Problem statement: Transcribe the listing exactly, leaving out every picture.
** Start **
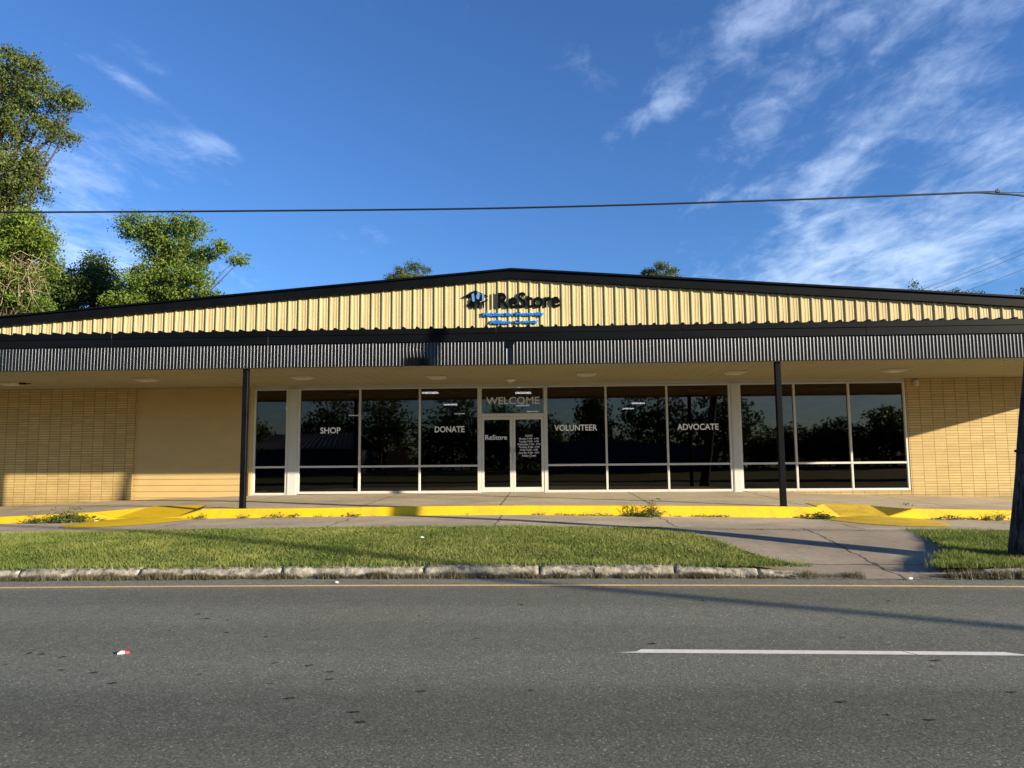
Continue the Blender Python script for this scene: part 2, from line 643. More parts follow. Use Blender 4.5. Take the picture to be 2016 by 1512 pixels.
def text(body, x0, x1, z0, z1, y, mat, parent, name='lettering', bold=0.0, depth=.002, align='CENTER', spacing=1.0):
    """lettering fitted to the box x0..x1, z0..z1 on the plane at y, facing -Y"""
    cu = bpy.data.curves.new('tmp', 'FONT')
    cu.body = body
    cu.align_x = align
    cu.offset = bold
    cu.space_character = spacing
    cu.space_line = 1.0
    cu.extrude = 0.5
    cu.resolution_u = 4
    ob = bpy.data.objects.new('tmp', cu)
    COL.objects.link(ob)
    dg = bpy.context.evaluated_depsgraph_get()
    dg.update()
    me = bpy.data.meshes.new_from_object(ob.evaluated_get(dg))
    bpy.data.objects.remove(ob)
    n = len(me.vertices)
    a = np.empty(n*3)
    me.vertices.foreach_get('co', a)
    a = a.reshape(-1, 3)
    mn, mxx = a.min(0), a.max(0)
    b = np.empty_like(a)
    b[:, 0] = x0+(a[:, 0]-mn[0])/(mxx[0]-mn[0])*(x1-x0)
    b[:, 2] = z0+(a[:, 1]-mn[1])/(mxx[1]-mn[1])*(z1-z0)
    b[:, 1] = y-a[:, 2]*depth*1.0
    me.vertices.foreach_set('co', b.ravel())
    me.materials.clear()
    me.update()
    return link(name, me, mat, parent)


def bulk(name, verts, faces_n, mat, tint=None, parent=None):
    """verts (N,3) laid out face after face, each face with faces_n corners"""
    n = len(verts)
    me = bpy.data.meshes.new(name)
    me.vertices.add(n)
    me.vertices.foreach_set('co', np.asarray(verts, dtype=np.float32).ravel())
    me.loops.add(n)
    me.loops.foreach_set('vertex_index', np.arange(n, dtype=np.int32))
    nf = n//faces_n
    me.polygons.add(nf)
    me.polygons.foreach_set('loop_start', np.arange(nf, dtype=np.int32)*faces_n)
    me.polygons.foreach_set('loop_total', np.full(nf, faces_n, dtype=np.int32))
    if tint is not None:
        at = me.attributes.new('tint', 'FLOAT', 'FACE')
        at.data.foreach_set('value', np.asarray(tint, dtype=np.float32))
    me.update()
    me.validate()
    return link(name, me, mat, parent)


# ------------------------------------------------------------------ ground heights
def I(x, xs, zs):
    return float(np.interp(x, xs, zs))


def h_wall(x): return I(x, [-22, -15.7, -11.9, -8.3, -5, 5, 10, 12.7, 20], [.05, .25, .41, .51, .55, .55, .41, .35, .2])
def h_kt(x): return I(x, [-20, -12, -10.2, -7.4, -5.2, -3, -.7, 2.45, 5, 7.7, 9.5, 16], [.02, .33, .41, .48, .485, .51, .52, .50, .47, .41, .37, .25])
def h_sw(x): return I(x, [-20, -12, -9.7, -7, -3.4, -.6, 2.3, 5, 7, 9, 16], [-.03, .19, .24, .29, .325, .335, .29, .25, .22, .19, .08])
def h_gk(x): return I(x, [-20, -7.5, -3.9, -.4, 2.8, 6.2, 16], [.02, .085, .115, .135, .125, .105, .06])
def h_rd(x): return -.0006*min(x*x, 150.0)


YE = -4.80                 # yellow kerb line
YS = -7.20                 # front of the sidewalk
YK = -10.45                # back of the stone kerb


def ss(t):
    t = max(0.0, min(1.0, t))
    return t*t*(3-2*t)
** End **
Output for this task:
Continue the Blender Python script for this scene: part 2, from line 643. More parts follow. Use Blender 4.5. Take the picture to be 2016 by 1512 pixels.
def text(body, x0, x1, z0, z1, y, mat, parent, name='lettering', bold=0.0, depth=.002, align='CENTER', spacing=1.0):
    """lettering fitted to the box x0..x1, z0..z1 on the plane at y, facing -Y"""
    cu = bpy.data.curves.new('tmp', 'FONT')
    cu.body = body
    cu.align_x = align
    cu.offset = bold
    cu.space_character = spacing
    cu.space_line = 1.0
    cu.extrude = 0.5
    cu.resolution_u = 4
    ob = bpy.data.objects.new('tmp', cu)
    COL.objects.link(ob)
    dg = bpy.context.evaluated_depsgraph_get()
    dg.update()
    me = bpy.data.meshes.new_from_object(ob.evaluated_get(dg))
    bpy.data.objects.remove(ob)
    n = len(me.vertices)
    a = np.empty(n*3)
    me.vertices.foreach_get('co', a)
    a = a.reshape(-1, 3)
    mn, mxx = a.min(0), a.max(0)
    b = np.empty_like(a)
    b[:, 0] = x0+(a[:, 0]-mn[0])/(mxx[0]-mn[0])*(x1-x0)
    b[:, 2] = z0+(a[:, 1]-mn[1])/(mxx[1]-mn[1])*(z1-z0)
    b[:, 1] = y-a[:, 2]*depth*1.0
    me.vertices.foreach_set('co', b.ravel())
    me.materials.clear()
    me.update()
    return link(name, me, mat, parent)


def bulk(name, verts, faces_n, mat, tint=None, parent=None):
    """verts (N,3) laid out face after face, each face with faces_n corners"""
    n = len(verts)
    me = bpy.data.meshes.new(name)
    me.vertices.add(n)
    me.vertices.foreach_set('co', np.asarray(verts, dtype=np.float32).ravel())
    me.loops.add(n)
    me.loops.foreach_set('vertex_index', np.arange(n, dtype=np.int32))
    nf = n//faces_n
    me.polygons.add(nf)
    me.polygons.foreach_set('loop_start', np.arange(nf, dtype=np.int32)*faces_n)
    me.polygons.foreach_set('loop_total', np.full(nf, faces_n, dtype=np.int32))
    if tint is not None:
        at = me.attributes.new('tint', 'FLOAT', 'FACE')
        at.data.foreach_set('value', np.asarray(tint, dtype=np.float32))
    me.update()
    me.validate()
    return link(name, me, mat, parent)


# ------------------------------------------------------------------ ground heights
def I(x, xs, zs):
    return float(np.interp(x, xs, zs))


def h_wall(x): return I(x, [-22, -15.7, -11.9, -8.3, -5, 5, 10, 12.7, 20], [.05, .25, .41, .51, .55, .55, .41, .35, .2])
def h_kt(x): return I(x, [-20, -12, -10.2, -7.4, -5.2, -3, -.7, 2.45, 5, 7.7, 9.5, 16], [.02, .33, .41, .48, .485, .51, .52, .50, .47, .41, .37, .25])
def h_sw(x): return I(x, [-20, -12, -9.7, -7, -3.4, -.6, 2.3, 5, 7, 9, 16], [-.03, .19, .24, .29, .325, .335, .29, .25, .22, .19, .08])
def h_gk(x): return I(x, [-20, -7.5, -3.9, -.4, 2.8, 6.2, 16], [.02, .085, .115, .135, .125, .105, .06])
def h_rd(x): return -.0006*min(x*x, 150.0)


YE = -4.80                 # yellow kerb line
YS = -7.20                 # front of the sidewalk
YK = -10.45                # back of the stone kerb


def ss(t):
    t = max(0.0, min(1.0, t))
    return t*t*(3-2*t)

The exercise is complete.